■ **Aim of the exercise**: Read the material below. Count the lines containing "from" and give that count alone.

─── Dataset content

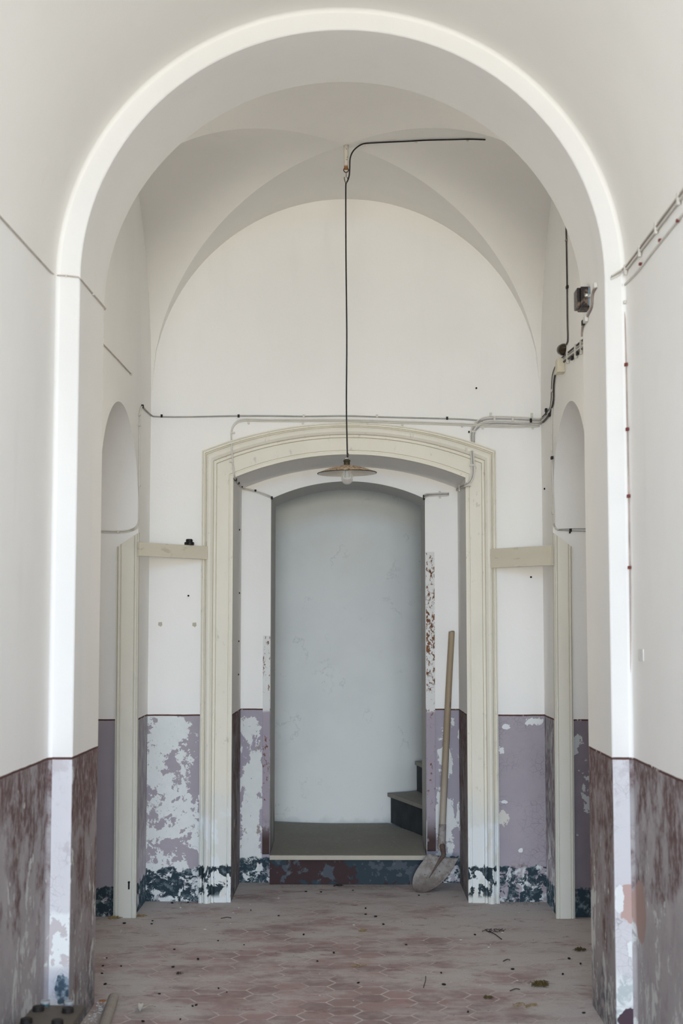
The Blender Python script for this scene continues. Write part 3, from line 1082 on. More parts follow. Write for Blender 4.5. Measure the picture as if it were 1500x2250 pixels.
def board(a, b, h, t, label):
    """painted plank from a to b (top front corners)"""
    a, b = Vector(a), Vector(b)
    d = (b-a)
    n = Vector((d.y, -d.x, 0)).normalized()
    if n.y > 0:
        n = -n
    bm = bmesh.new()
    dn = Vector((0, 0, -h))
    v = [bm.verts.new(p) for p in (a, b, b+dn, a+dn, a-n*t, b-n*t, b-n*t+dn, a-n*t+dn)]
    for f in ((0, 1, 2, 3), (5, 4, 7, 6), (4, 5, 1, 0), (3, 2, 6, 7), (4, 0, 3, 7), (1, 5, 6, 2)):
        bm.faces.new([v[i] for i in f])
    bevel(bm, 0.003)
    o = link('wooden_board', bm, M_board)
    return tag(o, label, 'board')


bl_a, bl_b = on(1, 7.755, 307, 1191), on(1, 8.165, 456, 1200)
bd = board(bl_a, bl_b, 0.076, 0.022, 'narrow cream wooden board across the left corner, with a black fitting on top')
br_a, br_b = on(1, 8.165, 1077, 1206), on(1, 7.755, 1209, 1198)
board(br_a, br_b, 0.110, 0.022, 'wider cream wooden board across the right corner, nothing on it')

M_black = plain('black_bakelite', (0.010, 0.010, 0.011), 0.4, var=0.2)
M_black_dull = plain('dull_black', (0.014, 0.013, 0.013), 0.8, var=0.2)
t = (bl_b-bl_a).normalized()
pos = bl_a + (bl_b-bl_a)*0.715 + Vector((0, 0.012, 0.0))
fit = thing('lamp_socket', 'small black round fitting standing on the left corner board', 'socket', pos)
bm = bmesh.new()
lathe(bm, [(0, 0), (0.026, 0), (0.028, 0.003), (0.028, 0.014), (0.026, 0.017), (0, 0.017)], pos, 12)
link('collar', bm, M_black, fit)
bm = bmesh.new()
lathe(bm, [(0, 0.017), (0.019, 0.017), (0.020, 0.03), (0.017, 0.032), (0.017, 0.034), (0, 0.034)], pos, 12)
link('body', bm, M_black, fit)

# ------------------------------------------------------------------ pendant lamp
LX, LY = 0.019, YC
def enamel_top():
    k = NT('rusty_enamel_shade', 0.6)
    r = k.noise(55, detail=6, rough=0.65)
    c = k.mix(k.smooth(r, 0.44, 0.60), (0.50, 0.37, 0.24), (0.20, 0.105, 0.055))
    c = k.mix(k.smooth(k.noise(110, detail=4, seed=3), 0.56, 0.62), c, (0.06, 0.04, 0.03))
    c = k.mix(k.smooth(k.noise(40, detail=4, seed=6), 0.60, 0.68), c, (0.66, 0.58, 0.46))
    k.bump(r, 0.5, 0.004)
    return k.done(c)


M_enamel = enamel_top()
M_enamel_in = plain('white_enamel_inside', (0.72, 0.69, 0.63), 0.35, var=0.06)
M_rim = plain('worn_black_rim', (0.03, 0.025, 0.02), 0.5)
M_cap = plain('tarnished_brass_cap', (0.055, 0.045, 0.030), 0.45, metal=0.4, var=0.3)
M_cord = plain('black_cord', (0.016, 0.014, 0.013), 0.7)
M_ceramic = plain('grey_ceramic', (0.42, 0.40, 0.35), 0.5)
zrim = 2.322
rim_r = 0.148
lamp = thing('pendant_lamp', 'rusty enamelled pendant lamp with a bare bulb hanging before the doorway', 'lamp', (LX, LY, zrim))
c0 = (LX, LY, zrim)
tilt = Matrix.Rotation(math.radians(-1.0), 4, 'Y')


def tilted(bm):
    o_ = Vector(c0)
    for v in bm.verts:
        v.co = o_ + (tilt @ (v.co-o_))
    return bm


shade = link('shade', tilted(lathe(bmesh.new(), [(0.018, 0.040), (0.030, 0.037), (0.060, 0.031), (0.095, 0.021), (0.125, 0.010), (rim_r, 0.0), (rim_r-0.001, -0.002)], c0, 64)), M_enamel, lamp, smooth=True)
shade['label'] = 'flaking rusty cream shade'
link('inner_face', tilted(lathe(bmesh.new(), [(0.018, 0.036), (0.060, 0.027), (0.095, 0.017), (0.125, 0.006), (rim_r-0.002, -0.003)], c0, 64)), M_enamel_in, shade, smooth=True)
bm = bmesh.new()
ring = [(LX+rim_r*math.cos(2*PI*k/64), LY+rim_r*math.sin(2*PI*k/64), zrim-0.001) for k in range(65)]
link('rim', tilted(tube(bm, ring, 0.0022, 6, cap=False)), M_rim, shade, smooth=True)
bm = lathe(bmesh.new(), [(0, 0.070), (0.008, 0.070), (0.016, 0.066), (0.018, 0.064), (0.018, 0.058), (0.0155, 0.056), (0.0155, 0.040), (0.017, 0.036), (0, 0.036)], c0, 24)
sock = o = link('socket', tilted(bm), M_cap, lamp, smooth=True)
o['label'] = 'dark tarnished socket cap'
bm = lathe(bmesh.new(), [(0, 0.078), (0.005, 0.078), (0.009, 0.074), (0.011, 0.070), (0, 0.069)], c0, 20)
link('cord_grip', tilted(bm), M_ceramic, sock, smooth=True)
k = NT('dusty_bulb_glass', 0.12)
k.b.inputs['Transmission Weight'].default_value = 0.75
k.b.inputs['IOR'].default_value = 1.3
M_bulb = k.done((0.80, 0.79, 0.76))
bm = lathe(bmesh.new(), [(0.0, -0.0590), (0.008, -0.0580), (0.0155, -0.0545), (0.0220, -0.0490), (0.0270, -0.0410), (0.0295, -0.0320), (0.0298, -0.0260), (0.0288, -0.0180), (0.0262, -0.0080), (0.0232, 0.0020), (0.0200, 0.0120), (0.0165, 0.0220), (0.0150, 0.030), (0, 0.030)], c0, 40)
link('bulb', tilted(bm), M_bulb, lamp, smooth=True)
# cord: runs up to the hook with a slight sway
ztop = on(1, LY, 761, 402).z
cord = [(LX+0.002, LY, zrim+0.076), (LX+0.001, LY, zrim+0.12), (LX-0.003, LY, zrim+0.35), (LX-0.001, LY, zrim+0.7), (LX-0.005, LY, zrim+1.1), (LX-0.006, LY, ztop-0.06), (LX-0.005, LY, ztop)]
o = link('cord', tube(bmesh.new(), cord, 0.0036, 8, 8), M_cord, lamp, smooth=True)
o = link('wire_loop', tube(bmesh.new(), [(LX+0.002, LY, zrim+0.078), (LX+0.008, LY, zrim+0.086), (LX+0.007, LY, zrim+0.098), (LX+0.001, LY, zrim+0.102)], 0.0014, 6, 5), M_cord, o, smooth=True)

# hook in the crown of the vault
k = NT('flaking_hook_plaster', 0.8)
c = k.mix(k.smooth(k.noise(60, detail=4), 0.60, 0.66), (0.60, 0.56, 0.50), (0.05, 0.035, 0.03))
M_hook = k.done(k.mix(k.math('SUBTRACT', 1.0, k.smooth(k.z, 3.895, 3.91)), c, (0.28, 0.12, 0.05)))
HX = on(1, LY, 760, 350).x
zc_ = vault_z(HX, LY)
zbot = on(1, LY, 760, 372).z
hk = thing('ceiling_hook', 'plaster-crusted rusty hook hanging from the crown of the vault', 'hook', (HX, LY, zc_))
link('stem', tube(bmesh.new(), [(HX, LY, zc_), (HX, LY, zc_-0.03), (HX, LY, zbot+0.03), (HX, LY, zbot)], lambda s: 0.013-0.003*s, 12), M_hook, hk, smooth=True)
M_rust = plain('brown_rust', (0.10, 0.055, 0.03), 0.7, metal=0.2, var=0.3)
bm = bmesh.new()
tube(bm, [(HX+0.012*math.cos(a), LY, zbot-0.004+0.012*math.sin(a)) for a in [2*PI*i/20 for i in range(21)]], 0.0028, 6, cap=False)
tube(bm, [(HX, LY, zbot-0.016), (HX+0.001, LY, zbot-0.03), (HX, LY, zbot-0.042)], 0.0016, 6)
ring_o = link('ring', bm, M_rust, hk, smooth=True)
bm = bmesh.new()
tube(bm, [(HX-0.009, LY, zbot-0.040), (HX-0.008, LY, zbot-0.052), (HX, LY, ztop-0.004), (HX+0.009, LY, zbot-0.056), (HX+0.006, LY, zbot-0.042)], 0.0020, 6, 6)
link('wire_clasp', bm, M_rust, ring_o, smooth=True)

# ------------------------------------------------------------------ shovel
k = NT('worn_shovel_handle', 0.5)
c = k.mix(k.noise(8, (3, 3, 0.4), detail=6, seed=2), (0.44, 0.35, 0.24), (0.24, 0.18, 0.115))
c = k.mix(k.smooth(k.noise(10, (2, 2, 0.7), detail=5, seed=8), 0.60, 0.68), c, (0.10, 0.075, 0.055))
c = k.mix(k.math('MULTIPLY', k.math('SUBTRACT', 1.0, k.smooth(k.z, 0.35, 0.95)), 0.6), c, (0.42, 0.39, 0.36))
M_handle = k.done(c)
k = NT('mortar_caked_blade', 0.75)
r = k.noise(24, detail=7, rough=0.65)
c = k.mix(k.smooth(r, 0.42, 0.62), (0.335, 0.315, 0.30), (0.23, 0.20, 0.185))
c = k.mix(k.math('MULTIPLY', k.math('SUBTRACT', 1.0, k.smooth(k.math('ADD', k.z, k.math('MULTIPLY', k.noise(12, seed=3), 0.06)), 0.05, 0.12)), 0.75), c, (0.125, 0.095, 0.085))
c = k.mix(k.smooth(k.noise(50, detail=4, seed=5), 0.64, 0.70), c, (0.10, 0.08, 0.07))
k.bump(r, 0.3, 0.004)
M_blade = k.done(c)
M_blade_rust = plain('rusty_blade_rib', (0.125, 0.092, 0.08), 0.8, var=0.3)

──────

■ **Task response**: 3